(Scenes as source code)
-- BEGIN --

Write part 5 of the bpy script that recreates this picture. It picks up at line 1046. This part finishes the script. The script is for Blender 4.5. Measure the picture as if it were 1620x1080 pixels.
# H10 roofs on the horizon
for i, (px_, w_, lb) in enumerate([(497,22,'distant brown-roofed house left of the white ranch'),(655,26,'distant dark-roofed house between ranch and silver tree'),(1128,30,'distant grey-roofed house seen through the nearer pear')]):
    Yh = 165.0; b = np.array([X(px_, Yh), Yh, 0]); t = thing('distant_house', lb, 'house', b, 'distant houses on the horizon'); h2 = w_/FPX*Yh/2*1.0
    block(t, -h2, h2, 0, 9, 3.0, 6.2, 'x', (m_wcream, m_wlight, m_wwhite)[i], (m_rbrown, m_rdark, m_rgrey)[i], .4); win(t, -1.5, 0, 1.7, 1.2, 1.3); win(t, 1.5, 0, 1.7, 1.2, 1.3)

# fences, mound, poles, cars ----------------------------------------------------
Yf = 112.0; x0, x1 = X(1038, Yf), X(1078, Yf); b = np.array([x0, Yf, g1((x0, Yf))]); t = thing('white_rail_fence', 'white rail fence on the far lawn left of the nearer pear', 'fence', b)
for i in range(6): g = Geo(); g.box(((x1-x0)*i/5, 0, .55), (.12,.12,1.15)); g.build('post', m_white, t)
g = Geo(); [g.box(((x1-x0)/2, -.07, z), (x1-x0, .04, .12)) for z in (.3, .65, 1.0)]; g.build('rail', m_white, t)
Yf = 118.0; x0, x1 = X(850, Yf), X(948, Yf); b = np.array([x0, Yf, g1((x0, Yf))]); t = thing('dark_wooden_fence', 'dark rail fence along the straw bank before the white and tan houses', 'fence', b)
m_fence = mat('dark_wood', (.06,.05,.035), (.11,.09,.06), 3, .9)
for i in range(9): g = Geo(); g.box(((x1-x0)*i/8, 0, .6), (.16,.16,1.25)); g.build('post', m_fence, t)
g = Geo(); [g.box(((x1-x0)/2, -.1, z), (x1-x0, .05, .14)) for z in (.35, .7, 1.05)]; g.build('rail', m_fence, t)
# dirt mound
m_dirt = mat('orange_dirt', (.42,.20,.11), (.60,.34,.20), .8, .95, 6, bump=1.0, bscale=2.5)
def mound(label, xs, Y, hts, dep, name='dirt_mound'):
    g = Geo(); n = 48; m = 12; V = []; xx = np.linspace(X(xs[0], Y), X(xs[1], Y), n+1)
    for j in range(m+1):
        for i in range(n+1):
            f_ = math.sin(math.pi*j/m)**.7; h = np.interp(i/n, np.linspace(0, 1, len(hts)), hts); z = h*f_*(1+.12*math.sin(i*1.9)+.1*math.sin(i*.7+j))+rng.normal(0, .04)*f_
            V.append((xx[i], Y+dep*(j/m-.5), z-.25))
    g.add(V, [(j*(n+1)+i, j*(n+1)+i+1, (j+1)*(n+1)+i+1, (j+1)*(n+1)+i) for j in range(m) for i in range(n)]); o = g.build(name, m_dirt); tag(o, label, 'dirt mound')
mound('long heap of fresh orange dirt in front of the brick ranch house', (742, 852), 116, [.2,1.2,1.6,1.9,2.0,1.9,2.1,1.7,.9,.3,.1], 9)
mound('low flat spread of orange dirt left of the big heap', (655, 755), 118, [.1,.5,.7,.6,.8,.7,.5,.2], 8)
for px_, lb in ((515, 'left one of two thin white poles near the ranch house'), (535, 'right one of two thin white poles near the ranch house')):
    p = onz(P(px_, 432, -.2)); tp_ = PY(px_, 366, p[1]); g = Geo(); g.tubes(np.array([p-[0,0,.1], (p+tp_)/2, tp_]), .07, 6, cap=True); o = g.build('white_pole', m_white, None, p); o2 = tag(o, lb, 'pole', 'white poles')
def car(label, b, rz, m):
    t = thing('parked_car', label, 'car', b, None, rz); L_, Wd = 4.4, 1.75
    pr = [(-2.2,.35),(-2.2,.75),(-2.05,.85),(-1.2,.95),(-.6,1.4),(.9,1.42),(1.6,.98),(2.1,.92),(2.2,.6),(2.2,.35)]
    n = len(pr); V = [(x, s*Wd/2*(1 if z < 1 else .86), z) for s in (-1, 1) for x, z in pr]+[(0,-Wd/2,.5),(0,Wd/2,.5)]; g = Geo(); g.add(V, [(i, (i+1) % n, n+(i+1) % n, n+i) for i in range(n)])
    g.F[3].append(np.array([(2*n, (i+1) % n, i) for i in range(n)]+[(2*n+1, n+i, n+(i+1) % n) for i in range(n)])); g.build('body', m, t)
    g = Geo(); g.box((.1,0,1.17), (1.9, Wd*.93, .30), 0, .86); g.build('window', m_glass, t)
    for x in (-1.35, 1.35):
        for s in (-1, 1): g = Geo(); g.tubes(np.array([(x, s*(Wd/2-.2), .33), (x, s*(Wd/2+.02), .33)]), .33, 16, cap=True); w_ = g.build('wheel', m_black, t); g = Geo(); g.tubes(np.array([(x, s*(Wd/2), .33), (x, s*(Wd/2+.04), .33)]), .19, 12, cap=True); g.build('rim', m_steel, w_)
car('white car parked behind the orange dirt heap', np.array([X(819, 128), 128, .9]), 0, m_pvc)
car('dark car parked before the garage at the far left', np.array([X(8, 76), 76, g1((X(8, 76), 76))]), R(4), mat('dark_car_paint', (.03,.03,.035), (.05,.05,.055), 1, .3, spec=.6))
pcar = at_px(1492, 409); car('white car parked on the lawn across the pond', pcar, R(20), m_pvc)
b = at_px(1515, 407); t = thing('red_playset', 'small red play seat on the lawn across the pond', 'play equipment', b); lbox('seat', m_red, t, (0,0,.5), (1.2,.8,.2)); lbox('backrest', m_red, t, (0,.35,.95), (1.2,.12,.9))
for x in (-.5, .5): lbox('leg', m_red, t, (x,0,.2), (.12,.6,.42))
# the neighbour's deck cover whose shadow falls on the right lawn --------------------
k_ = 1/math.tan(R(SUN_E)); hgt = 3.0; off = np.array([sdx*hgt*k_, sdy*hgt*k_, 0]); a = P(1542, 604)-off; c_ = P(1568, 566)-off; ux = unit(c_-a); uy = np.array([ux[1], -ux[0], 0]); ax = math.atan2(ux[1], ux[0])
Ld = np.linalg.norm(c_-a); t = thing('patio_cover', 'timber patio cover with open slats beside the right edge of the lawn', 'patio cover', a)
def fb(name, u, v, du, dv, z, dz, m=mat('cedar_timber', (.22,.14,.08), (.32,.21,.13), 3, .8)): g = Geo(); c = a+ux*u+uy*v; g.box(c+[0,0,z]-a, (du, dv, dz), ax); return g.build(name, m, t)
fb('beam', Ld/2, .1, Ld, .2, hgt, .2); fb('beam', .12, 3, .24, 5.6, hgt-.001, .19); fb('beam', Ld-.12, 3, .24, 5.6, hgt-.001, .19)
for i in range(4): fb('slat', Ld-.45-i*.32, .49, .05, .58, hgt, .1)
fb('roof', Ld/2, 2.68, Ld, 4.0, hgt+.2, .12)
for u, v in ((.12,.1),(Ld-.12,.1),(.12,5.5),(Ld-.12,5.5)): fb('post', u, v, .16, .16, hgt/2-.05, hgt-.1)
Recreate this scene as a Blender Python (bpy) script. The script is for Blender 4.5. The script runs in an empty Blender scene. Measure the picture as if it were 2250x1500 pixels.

-- END --

Return nothing but the lines from the first line of the listing through the line with "win(t, 1.5, 0, 1.7, 1.2, 1.3)", please, keeping every one of them unchanged.

Write part 5 of the bpy script that recreates this picture. It picks up at line 1046. This part finishes the script. The script is for Blender 4.5. Measure the picture as if it were 1620x1080 pixels.
# H10 roofs on the horizon
for i, (px_, w_, lb) in enumerate([(497,22,'distant brown-roofed house left of the white ranch'),(655,26,'distant dark-roofed house between ranch and silver tree'),(1128,30,'distant grey-roofed house seen through the nearer pear')]):
    Yh = 165.0; b = np.array([X(px_, Yh), Yh, 0]); t = thing('distant_house', lb, 'house', b, 'distant houses on the horizon'); h2 = w_/FPX*Yh/2*1.0
    block(t, -h2, h2, 0, 9, 3.0, 6.2, 'x', (m_wcream, m_wlight, m_wwhite)[i], (m_rbrown, m_rdark, m_rgrey)[i], .4); win(t, -1.5, 0, 1.7, 1.2, 1.3); win(t, 1.5, 0, 1.7, 1.2, 1.3)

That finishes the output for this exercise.